リフレーミングの成功体験

ここ二、三ヶ月の学びの中で「リフレーミング」の練習をしていますが、先日、とある席でその重要性を実感する成功体感がありました。今回の記事では、それについて共有したいと思います。

 

先月半ば頃、とあるイベントに登壇する機会があり、同じゲストの中に何度かお会いしたことのある(おそらくは私と同年代の)男性がいました。

事前の告知を通してその方の名前を見かけた段階で、私は「ああ、そうか……」と些かネガティヴな気持ちになったことを記憶しています。

というのも彼が、常に話題の中心にいたがり、口を開けば自慢話ばかりという、いわゆるビッグマウス型の人物だったからです。率直に言って、苦手なタイプだと思っていました。

 

さて、当日のイベントを無事こなした私たちは、主催者の提案で居酒屋に向かい、打ち上げを始めました。

その際、彼と私はほぼ対面に位置する席に座すことになり、そうなれば自然、なにくれとなく言葉を交わすわけです。

 

彼は相変わらず大きな声で(といっても私自身の声も相当に通りがよいのですが)自分の能力や人脈を誇示するような話をしています。

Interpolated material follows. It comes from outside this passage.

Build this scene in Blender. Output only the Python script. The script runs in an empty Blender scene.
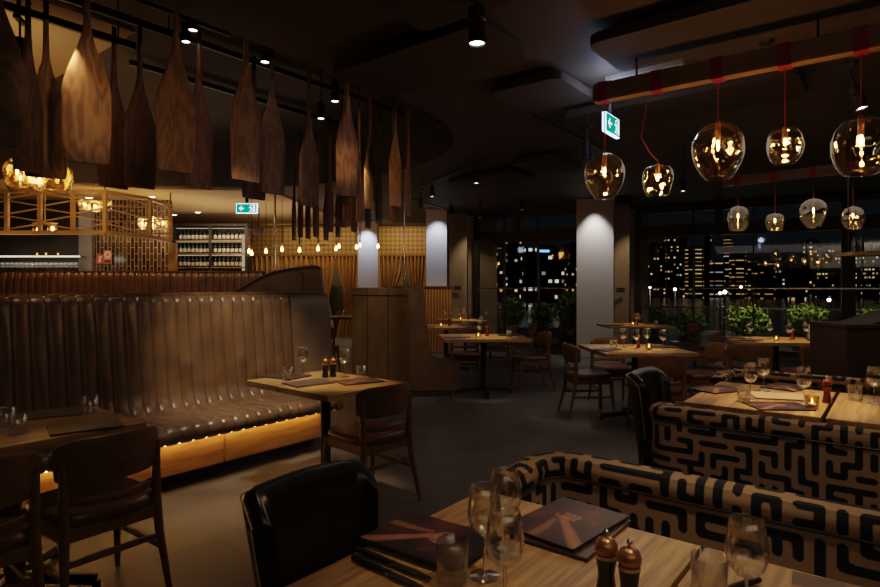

以前までの私であればそこで、適当に相槌を打つ、露骨に不味そうな顔で酒を飲む、ひっきりなしに煙草を吸う、などの行動を選択していたと思いますが、そのと気はイベントが成功したことで上機嫌だった、ということもあるのでしょう。たんとで練習している「リフレーミング」のことが頭をよぎりました。

 

「この人のことをおれは苦手だが、たかだか数時間の飲み会だし、せっかくだからマイナスをプラスに変換する練習相手になってもらうか」

 

とそこまで自分の心境を言語化できていたわけではありませんが、だいたいにおいてそんなような心持ちで彼との会話に注力したのです。

 

すると自分でもおどろいたのですが、そうして彼のよいところを見出そうとしていると、これまで瑕疵として認識していた部分が、むしろ彼という人間を構成する柄や模様であるというように見えてきました。

 

具体的には、常に話題の中心にいたがるという目立ちたがり屋的な部分は、率先して新しい話題を提供するエンターテイメント精神、且つリーダーシップの持ち主。

また自慢話ばかり、ビッグマウスという点についても、よくよく話を聞いていると、たしかに自画自賛は多いのですが、他人の評価を貶めることで相対的に自分の地位を上げる、といったことをしないのです。

むしろある程度の問題は個性として割り切る度量を持っており、自分だけでなく他人に対しても肯定感の強い、ポジティヴな人なのだな、と思えてきます。

 

そうしてしばらく彼と話しているうちに、いつしか苦手意識はほとんどなくなっていました。

それどころか彼に対する好感さえうっすらと抱くようになり、

「××さんのその考えはポジティヴでいいね」

「自分にそういう視点はなかったから見習いたいよ」

などと、これはまあ酒が入っていたからということもあるのですが、彼の人格を称える言葉が出てきました。

 

そうなると今度は彼のほうでも私の作品や考えを称賛してくれ、最終的にはおたがい(と思いたい)にとてもいい気持ちで帰路に着くことができました。

 

私はどちらかといえば、第一印象や生理に根差した感覚で人の好き嫌いを腑分けするきらいがあり、そうした自分の性質についてはもうずいぶん前から認識していたものの、特に改めることなく馬齢を重ねてきました。

 

要するに、気に入らない人間に無理に迎合することはない、白黒をはっきりつけることが自立なんだ、と考えていたのです。

しかし斯様なスタンスは言葉を換えれば、

「おれはこういう人間だ」

というどこかで聞いたことのある言い訳か開き直りに過ぎないのであって、他者とのすり合わせによって自己をアウフヘーベンしていく伸びしろを潰していたのではないかとも思います。

 

そうした自身の固着した世界認識(フレーム)を組み替えていくことを、現在、私たちはたんとで学んでいるわけですが、そこで身につけたことを実社会の中で積極的に実践し、成功体験を重ねていくことの重要さに、改めて気づかされました。

 

今後も引き続き、日々のいろいろな場面で「リフレーミング」を試していくつもりです。